Request. Beginning with the first line below, please repeat the material exactly, ending with the line that includes "return tuple(((v/255)/12.92 if".
****************************************
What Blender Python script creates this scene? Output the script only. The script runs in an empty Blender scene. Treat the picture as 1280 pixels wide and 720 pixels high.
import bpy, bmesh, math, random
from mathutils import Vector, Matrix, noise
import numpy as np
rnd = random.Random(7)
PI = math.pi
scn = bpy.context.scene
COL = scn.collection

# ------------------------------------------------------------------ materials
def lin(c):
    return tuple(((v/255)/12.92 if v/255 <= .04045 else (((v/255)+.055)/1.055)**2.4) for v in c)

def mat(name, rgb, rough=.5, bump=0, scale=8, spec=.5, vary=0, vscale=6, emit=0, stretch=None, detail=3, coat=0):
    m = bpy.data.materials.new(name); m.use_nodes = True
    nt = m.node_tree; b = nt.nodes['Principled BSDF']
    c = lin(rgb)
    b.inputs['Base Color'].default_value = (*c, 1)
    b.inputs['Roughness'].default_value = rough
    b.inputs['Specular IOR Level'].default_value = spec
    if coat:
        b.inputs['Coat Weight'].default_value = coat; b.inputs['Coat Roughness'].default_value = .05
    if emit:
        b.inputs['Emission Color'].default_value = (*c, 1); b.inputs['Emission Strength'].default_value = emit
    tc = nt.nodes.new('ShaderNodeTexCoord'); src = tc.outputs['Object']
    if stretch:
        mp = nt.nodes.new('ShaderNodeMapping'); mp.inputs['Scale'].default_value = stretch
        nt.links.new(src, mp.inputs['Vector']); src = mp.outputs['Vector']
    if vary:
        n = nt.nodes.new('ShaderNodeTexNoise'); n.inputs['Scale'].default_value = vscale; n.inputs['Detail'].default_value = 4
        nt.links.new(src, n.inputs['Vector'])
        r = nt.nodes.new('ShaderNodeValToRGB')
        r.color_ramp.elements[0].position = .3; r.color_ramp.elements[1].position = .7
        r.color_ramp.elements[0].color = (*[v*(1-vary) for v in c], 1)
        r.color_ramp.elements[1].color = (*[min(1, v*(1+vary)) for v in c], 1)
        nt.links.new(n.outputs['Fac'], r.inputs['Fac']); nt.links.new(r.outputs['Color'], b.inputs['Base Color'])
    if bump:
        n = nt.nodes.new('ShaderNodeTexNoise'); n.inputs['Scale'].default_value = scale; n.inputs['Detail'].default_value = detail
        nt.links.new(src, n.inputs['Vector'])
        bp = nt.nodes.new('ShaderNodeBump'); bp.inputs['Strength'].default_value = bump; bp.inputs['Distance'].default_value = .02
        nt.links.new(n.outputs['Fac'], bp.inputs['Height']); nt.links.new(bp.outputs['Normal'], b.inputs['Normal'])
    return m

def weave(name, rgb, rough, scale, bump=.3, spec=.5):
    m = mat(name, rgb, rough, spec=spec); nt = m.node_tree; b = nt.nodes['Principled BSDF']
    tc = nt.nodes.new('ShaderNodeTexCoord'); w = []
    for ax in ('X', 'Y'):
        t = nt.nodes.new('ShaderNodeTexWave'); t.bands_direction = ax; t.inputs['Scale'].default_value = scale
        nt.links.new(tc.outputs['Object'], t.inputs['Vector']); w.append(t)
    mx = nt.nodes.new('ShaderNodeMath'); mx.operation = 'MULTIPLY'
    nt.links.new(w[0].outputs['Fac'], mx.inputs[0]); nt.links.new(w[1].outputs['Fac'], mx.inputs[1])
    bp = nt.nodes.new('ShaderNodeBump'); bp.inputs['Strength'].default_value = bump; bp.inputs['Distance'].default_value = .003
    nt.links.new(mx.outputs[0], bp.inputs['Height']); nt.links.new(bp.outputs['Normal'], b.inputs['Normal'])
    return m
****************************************
Finished answer.
What Blender Python script creates this scene? Output the script only. The script runs in an empty Blender scene. Treat the picture as 1280 pixels wide and 720 pixels high.
import bpy, bmesh, math, random
from mathutils import Vector, Matrix, noise
import numpy as np
rnd = random.Random(7)
PI = math.pi
scn = bpy.context.scene
COL = scn.collection

# ------------------------------------------------------------------ materials
def lin(c):
    return tuple(((v/255)/12.92 if v/255 <= .04045 else (((v/255)+.055)/1.055)**2.4) for v in c)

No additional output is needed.